Evangelicals decry Bush use of churches

Campaign sends laundry list of duties
A laundry list of duties sent to conservative Christian volunteers by the Bush-Cheney reelection campaign is causing alarm among evangelical leaders who are concerned that the use of congregations as political organizing bases will endanger churches’ tax-exempt status.

The circular, which specifically directs volunteers to send church directories to state campaign officials, dismayed Republican-friendly figures such as Southern Baptist church-state specialist Richard Land. “I’m appalled that the Bush-Cheney campaign would intrude on a local congregation in this way,” Land said.

If he were a pastor, Land said to Baptist Press, he would say from the pulpit that for members to hand over directories to win votes is a “violation of the trust of your fellow church members and of the body collectively, just as it would be inappropriate to share it with a marketing group.”

Richard Mouw, president of Fuller Theological Seminary, expressed a similar concern to the New York Times. “Theologically speaking, churches are really in a position to speak truth to power,” Mouw said. “But this smacks of too close an alliance of church and Caesar.”

To Richard Cizik of the National Association of Evangelicals the strategy sounded as if an overzealous campaign worker “stepped over the line of appropriate behavior.” Added Cizik, NAE vice president of governmental affairs: “When party officials, whether Republican or Democrat, do that, it’s simply the obligation of church members to determine what is appropriate, ethical and legal and to say No.”

Spokespersons for the Bush- Cheney campaign, responding to inquries from news media after they learned in early July of the effort, defended the instruction sheet as legally permissible. “We strongly believe that our religious outreach program is well within the framework of the law,” spokesman Terry Holt told the Washington Post.

The sheet lists a total of 22 duties to be performed by certain dates. By July 31, volunteers are to “send your Church Directory to your State Bush-Cheney ‘04 Headquarters or give [it] to a BC04 Field Rep” as well as “talk to your pastor about holding a Citizenship Sunday and Voter Registration Drive.”

By August 15, volunteers are to “talk to your church’s seniors or 20-30 something group about Bush/Cheney ‘04” and “recruit 5 more people in your church to volunteer” for the campaign. They are told to “finish calling all pro-Bush members of your church” during October—in addition to distributing voter guides, though the source of those guides is not named.

Internal Revenue Service spokesman Frank Keith said it would be improper for the IRS, on the basis of limited information, to judge whether such activities would put a church’s tax-exempt status in peril.
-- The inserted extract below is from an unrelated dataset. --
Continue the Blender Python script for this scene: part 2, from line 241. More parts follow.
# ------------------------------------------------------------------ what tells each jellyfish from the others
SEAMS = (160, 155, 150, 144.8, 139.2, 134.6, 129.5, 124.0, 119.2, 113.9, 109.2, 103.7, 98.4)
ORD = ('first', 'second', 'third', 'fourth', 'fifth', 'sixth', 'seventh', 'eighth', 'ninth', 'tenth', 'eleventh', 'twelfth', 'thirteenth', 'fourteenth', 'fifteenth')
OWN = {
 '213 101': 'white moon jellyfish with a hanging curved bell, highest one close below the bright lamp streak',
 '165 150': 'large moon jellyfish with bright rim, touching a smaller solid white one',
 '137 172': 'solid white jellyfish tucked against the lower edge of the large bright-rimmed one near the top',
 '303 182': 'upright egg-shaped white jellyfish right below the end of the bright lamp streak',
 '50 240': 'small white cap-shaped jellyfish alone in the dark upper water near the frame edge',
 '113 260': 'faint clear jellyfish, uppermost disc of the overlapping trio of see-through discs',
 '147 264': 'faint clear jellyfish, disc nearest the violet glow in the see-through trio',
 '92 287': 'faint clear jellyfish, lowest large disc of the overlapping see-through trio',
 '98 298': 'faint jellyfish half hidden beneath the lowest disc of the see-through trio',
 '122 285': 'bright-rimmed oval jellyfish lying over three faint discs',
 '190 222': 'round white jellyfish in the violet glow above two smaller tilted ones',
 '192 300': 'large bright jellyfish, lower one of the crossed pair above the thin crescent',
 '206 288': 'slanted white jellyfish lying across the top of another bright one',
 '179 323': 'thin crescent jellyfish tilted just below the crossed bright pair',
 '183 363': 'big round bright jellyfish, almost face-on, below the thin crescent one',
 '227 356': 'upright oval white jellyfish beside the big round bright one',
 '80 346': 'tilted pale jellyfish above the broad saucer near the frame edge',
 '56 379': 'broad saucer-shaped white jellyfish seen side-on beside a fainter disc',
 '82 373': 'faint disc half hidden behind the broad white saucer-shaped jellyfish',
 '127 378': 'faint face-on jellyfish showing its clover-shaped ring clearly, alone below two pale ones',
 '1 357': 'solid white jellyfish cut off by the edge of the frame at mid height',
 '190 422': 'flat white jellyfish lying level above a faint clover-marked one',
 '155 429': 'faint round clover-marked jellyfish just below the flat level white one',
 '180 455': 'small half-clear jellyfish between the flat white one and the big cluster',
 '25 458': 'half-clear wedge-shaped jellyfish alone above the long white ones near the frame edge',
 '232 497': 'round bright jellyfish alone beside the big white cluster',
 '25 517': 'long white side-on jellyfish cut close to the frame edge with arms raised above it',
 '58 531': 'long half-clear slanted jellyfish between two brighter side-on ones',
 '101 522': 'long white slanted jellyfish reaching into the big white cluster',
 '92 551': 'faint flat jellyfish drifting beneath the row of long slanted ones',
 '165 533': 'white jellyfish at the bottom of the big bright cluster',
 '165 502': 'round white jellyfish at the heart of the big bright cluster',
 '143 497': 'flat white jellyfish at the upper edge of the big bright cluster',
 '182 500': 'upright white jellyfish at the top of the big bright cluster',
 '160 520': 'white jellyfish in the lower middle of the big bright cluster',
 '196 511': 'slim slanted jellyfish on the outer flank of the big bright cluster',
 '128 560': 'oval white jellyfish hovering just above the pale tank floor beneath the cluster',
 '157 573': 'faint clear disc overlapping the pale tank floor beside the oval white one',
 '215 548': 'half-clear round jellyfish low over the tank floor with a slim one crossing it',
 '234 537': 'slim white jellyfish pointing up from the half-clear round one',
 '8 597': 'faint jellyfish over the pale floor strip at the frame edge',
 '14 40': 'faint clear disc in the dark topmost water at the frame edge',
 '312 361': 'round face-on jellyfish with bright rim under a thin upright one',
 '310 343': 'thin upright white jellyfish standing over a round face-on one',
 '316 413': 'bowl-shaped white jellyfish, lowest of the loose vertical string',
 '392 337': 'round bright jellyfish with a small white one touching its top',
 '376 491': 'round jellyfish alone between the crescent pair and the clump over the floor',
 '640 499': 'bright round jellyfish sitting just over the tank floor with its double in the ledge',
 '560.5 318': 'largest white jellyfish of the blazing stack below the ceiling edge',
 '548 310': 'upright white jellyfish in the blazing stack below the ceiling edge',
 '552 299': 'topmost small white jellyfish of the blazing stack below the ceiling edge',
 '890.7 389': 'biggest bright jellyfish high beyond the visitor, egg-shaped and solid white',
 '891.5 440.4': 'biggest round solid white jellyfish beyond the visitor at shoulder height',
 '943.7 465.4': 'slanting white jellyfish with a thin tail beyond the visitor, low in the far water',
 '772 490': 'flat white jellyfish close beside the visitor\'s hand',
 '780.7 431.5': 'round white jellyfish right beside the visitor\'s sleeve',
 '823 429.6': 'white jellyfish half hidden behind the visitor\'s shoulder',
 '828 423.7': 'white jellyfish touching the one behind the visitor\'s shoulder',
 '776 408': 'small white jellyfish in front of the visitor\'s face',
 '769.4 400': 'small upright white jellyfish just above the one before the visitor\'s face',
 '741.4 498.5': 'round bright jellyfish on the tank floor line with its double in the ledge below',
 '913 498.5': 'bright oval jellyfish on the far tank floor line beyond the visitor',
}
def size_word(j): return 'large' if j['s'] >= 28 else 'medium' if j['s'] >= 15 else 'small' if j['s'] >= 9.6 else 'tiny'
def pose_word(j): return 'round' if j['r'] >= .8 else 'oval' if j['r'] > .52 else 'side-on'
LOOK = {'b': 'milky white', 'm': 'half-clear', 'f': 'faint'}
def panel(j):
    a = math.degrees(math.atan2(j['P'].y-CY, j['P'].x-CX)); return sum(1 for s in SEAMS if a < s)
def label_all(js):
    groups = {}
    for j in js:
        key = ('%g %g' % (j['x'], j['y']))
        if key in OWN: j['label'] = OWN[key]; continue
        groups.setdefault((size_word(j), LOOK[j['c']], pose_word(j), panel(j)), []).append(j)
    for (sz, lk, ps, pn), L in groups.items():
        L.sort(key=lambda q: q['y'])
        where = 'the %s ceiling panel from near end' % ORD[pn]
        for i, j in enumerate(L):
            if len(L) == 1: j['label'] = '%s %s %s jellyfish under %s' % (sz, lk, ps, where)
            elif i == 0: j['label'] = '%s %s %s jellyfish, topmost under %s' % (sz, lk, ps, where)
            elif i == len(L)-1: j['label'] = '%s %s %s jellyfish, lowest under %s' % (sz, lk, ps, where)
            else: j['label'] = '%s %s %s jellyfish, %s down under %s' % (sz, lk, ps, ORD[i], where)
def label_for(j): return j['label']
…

Keith noted to the Washington Post, however, that the IRS recently reminded both Republican and Democratic national committees that such nonprofit groups “are prohibited from directly or indirectly participating or intervening in any political campaign on behalf of, or in opposition to, any candidate for public office.”

The warning was issued about one week after many news outfits reported on a Bush-Cheney campaign e-mail circulated in Pennsylvania that sought to identify 1,600 “friendly congregations” with which Bush backers might assemble regularly.

Distribution of voter guides and registration drives are legitimate at churches as long as they don’t specify preferred candidates or parties. In practice, voter guides tend to be transparent as to which party is favored, if only because of the issues that are given highest priority.

The thousands attending the Southern Baptist Convention’s annual meeting in June cheered avidly during Bush’s videotaped message to them. And the SBC’s 2004 voter guides are expected to reflect ethical stances and political views consistent with those of conservative Republicans.

The most frequently heard critic of Republican attempts to advance faith-based cooperation with government is Barry Lynn, executive director of Americans United for Separation of Church and State. He called the new tactic a “shameless attempt to misuse and abuse churches for partisan political ends.” But Lynn, a United Church of Christ minister, is not a GOP favorite.

The clap of thunder heard this time from the right is more likely to catch attention, observers say. The newest Bush incursion may have some evangelicals calling it “friendly fire” that is strafing otherwise loyalist church leaders.